**Do this**
Transcribe only the lines from the line with "m.node_tree.nodes['Principled BSDF'].inputs['Specular IOR" through the line with "DGLASS = dark_glass()", exactly, counting both of those lines as part of the stretch.

**Data lines**
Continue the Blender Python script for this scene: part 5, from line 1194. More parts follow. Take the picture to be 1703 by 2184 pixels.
--
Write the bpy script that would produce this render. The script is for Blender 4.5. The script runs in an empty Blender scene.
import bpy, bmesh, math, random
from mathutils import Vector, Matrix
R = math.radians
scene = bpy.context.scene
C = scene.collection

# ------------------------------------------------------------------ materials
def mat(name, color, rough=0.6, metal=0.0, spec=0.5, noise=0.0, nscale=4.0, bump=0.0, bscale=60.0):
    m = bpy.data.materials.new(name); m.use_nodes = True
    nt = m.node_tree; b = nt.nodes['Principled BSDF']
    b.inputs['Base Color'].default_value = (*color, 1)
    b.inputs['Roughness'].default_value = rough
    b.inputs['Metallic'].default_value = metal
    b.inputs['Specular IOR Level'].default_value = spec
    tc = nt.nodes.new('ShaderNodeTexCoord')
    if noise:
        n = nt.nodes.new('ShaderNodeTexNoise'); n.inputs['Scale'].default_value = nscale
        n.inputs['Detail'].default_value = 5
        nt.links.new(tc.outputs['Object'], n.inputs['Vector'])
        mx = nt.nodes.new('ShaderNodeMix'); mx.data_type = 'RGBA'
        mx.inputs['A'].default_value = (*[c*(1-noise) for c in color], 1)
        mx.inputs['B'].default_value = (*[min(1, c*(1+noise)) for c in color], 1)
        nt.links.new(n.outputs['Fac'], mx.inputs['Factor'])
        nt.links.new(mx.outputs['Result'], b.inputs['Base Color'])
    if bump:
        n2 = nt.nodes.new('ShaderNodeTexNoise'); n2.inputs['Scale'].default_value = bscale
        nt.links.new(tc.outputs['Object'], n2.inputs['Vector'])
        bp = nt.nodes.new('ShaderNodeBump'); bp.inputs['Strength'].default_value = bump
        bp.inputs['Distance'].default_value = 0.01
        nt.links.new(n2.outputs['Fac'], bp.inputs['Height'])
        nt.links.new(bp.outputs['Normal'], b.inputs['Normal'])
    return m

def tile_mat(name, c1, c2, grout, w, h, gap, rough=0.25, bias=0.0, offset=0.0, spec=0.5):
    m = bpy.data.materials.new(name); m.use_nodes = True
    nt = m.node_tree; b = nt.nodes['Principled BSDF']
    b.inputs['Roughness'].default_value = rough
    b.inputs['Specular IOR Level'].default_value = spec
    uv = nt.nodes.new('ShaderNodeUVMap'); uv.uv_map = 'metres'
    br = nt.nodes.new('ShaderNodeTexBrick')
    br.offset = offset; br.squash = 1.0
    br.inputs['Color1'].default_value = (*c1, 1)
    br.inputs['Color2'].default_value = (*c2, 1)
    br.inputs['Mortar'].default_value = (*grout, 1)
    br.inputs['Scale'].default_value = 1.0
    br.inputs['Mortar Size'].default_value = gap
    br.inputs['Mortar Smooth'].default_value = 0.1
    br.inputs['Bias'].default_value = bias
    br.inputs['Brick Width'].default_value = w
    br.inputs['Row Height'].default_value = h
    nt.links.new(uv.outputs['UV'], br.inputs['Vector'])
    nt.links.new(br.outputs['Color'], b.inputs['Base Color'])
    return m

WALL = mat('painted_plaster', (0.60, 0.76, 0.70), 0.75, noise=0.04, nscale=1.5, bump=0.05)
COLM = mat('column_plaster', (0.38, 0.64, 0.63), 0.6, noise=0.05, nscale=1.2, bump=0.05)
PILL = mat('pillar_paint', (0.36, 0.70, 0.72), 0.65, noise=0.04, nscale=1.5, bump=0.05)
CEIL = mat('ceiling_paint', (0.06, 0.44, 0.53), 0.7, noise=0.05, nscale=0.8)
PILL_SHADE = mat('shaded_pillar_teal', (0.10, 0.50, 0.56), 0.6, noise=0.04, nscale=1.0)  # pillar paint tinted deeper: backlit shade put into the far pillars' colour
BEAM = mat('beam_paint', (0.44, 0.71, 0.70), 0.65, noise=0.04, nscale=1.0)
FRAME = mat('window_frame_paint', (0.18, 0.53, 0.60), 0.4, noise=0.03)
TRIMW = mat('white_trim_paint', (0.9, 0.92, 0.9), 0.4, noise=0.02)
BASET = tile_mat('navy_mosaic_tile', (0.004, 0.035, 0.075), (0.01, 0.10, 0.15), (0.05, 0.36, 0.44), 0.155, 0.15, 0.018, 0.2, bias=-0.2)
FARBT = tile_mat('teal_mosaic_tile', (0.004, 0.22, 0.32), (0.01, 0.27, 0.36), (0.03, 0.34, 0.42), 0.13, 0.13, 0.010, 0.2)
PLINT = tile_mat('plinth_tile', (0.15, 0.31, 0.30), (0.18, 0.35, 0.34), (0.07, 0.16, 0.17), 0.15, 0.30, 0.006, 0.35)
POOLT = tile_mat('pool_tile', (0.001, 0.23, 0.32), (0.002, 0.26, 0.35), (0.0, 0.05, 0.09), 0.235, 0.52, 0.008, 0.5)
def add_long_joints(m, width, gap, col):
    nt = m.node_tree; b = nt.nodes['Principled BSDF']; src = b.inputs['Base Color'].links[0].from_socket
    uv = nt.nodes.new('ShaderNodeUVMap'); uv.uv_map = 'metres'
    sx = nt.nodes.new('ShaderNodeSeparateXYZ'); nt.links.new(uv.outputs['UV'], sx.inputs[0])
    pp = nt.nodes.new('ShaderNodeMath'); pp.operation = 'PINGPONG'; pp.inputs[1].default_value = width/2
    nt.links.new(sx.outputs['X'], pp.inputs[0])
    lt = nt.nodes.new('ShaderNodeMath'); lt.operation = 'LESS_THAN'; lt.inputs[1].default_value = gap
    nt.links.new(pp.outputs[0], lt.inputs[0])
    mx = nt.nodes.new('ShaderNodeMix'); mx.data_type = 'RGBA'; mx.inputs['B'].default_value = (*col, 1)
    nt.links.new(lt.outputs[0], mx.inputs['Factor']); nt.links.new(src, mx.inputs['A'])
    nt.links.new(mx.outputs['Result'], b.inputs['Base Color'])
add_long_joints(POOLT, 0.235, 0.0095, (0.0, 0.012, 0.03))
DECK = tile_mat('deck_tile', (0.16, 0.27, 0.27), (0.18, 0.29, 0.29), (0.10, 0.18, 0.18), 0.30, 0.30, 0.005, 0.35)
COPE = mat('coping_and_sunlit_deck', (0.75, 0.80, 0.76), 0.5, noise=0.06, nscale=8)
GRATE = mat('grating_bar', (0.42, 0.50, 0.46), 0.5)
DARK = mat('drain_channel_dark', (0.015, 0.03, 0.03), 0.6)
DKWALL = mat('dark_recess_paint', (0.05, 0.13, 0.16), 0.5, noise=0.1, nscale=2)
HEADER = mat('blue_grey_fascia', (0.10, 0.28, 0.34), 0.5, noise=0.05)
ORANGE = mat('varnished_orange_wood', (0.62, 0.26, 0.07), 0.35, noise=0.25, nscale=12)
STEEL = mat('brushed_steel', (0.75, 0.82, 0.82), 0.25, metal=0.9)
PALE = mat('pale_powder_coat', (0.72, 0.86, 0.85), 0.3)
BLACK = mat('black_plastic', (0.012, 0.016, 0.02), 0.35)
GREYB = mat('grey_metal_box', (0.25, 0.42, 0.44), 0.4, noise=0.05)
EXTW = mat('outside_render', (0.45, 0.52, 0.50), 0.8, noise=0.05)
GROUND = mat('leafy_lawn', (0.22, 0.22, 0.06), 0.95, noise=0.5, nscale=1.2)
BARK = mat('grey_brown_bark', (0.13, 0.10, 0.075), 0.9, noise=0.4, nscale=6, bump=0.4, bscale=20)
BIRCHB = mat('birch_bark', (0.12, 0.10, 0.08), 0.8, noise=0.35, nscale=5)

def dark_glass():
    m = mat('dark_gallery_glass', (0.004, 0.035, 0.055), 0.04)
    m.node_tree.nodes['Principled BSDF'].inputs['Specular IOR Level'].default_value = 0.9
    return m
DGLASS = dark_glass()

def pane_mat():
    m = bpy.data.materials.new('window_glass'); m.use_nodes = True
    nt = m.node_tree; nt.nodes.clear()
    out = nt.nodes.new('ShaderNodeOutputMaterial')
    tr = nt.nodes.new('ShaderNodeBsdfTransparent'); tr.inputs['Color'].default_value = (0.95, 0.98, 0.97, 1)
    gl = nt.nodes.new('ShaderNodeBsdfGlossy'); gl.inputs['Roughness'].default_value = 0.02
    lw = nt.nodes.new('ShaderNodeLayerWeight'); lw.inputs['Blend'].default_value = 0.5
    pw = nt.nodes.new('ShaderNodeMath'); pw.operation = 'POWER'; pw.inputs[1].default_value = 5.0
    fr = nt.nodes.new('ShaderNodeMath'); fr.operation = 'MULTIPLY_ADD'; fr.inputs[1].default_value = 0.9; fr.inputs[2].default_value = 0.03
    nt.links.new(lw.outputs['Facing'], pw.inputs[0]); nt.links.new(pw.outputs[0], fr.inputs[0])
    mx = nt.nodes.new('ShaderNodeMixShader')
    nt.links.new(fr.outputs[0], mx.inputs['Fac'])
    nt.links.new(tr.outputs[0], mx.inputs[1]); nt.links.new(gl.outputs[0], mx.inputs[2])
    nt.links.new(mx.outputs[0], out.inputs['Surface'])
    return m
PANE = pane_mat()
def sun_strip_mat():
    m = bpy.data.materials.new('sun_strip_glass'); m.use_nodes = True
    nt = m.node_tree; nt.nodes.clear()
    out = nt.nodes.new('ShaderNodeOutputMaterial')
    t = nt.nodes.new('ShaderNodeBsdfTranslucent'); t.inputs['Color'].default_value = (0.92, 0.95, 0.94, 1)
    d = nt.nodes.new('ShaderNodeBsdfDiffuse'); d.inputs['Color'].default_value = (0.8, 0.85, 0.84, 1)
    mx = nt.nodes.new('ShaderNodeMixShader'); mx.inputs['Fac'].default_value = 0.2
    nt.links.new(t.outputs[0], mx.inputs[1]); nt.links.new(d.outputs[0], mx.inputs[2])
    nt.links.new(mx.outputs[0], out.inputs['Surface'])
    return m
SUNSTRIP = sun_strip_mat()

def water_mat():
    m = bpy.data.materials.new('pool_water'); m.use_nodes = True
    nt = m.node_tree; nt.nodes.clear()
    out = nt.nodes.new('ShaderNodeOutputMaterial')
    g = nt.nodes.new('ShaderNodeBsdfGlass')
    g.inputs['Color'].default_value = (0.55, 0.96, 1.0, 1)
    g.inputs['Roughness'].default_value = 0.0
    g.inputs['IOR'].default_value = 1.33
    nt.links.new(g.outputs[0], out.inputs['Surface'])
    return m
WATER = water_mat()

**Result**
    m.node_tree.nodes['Principled BSDF'].inputs['Specular IOR Level'].default_value = 0.9
    return m
DGLASS = dark_glass()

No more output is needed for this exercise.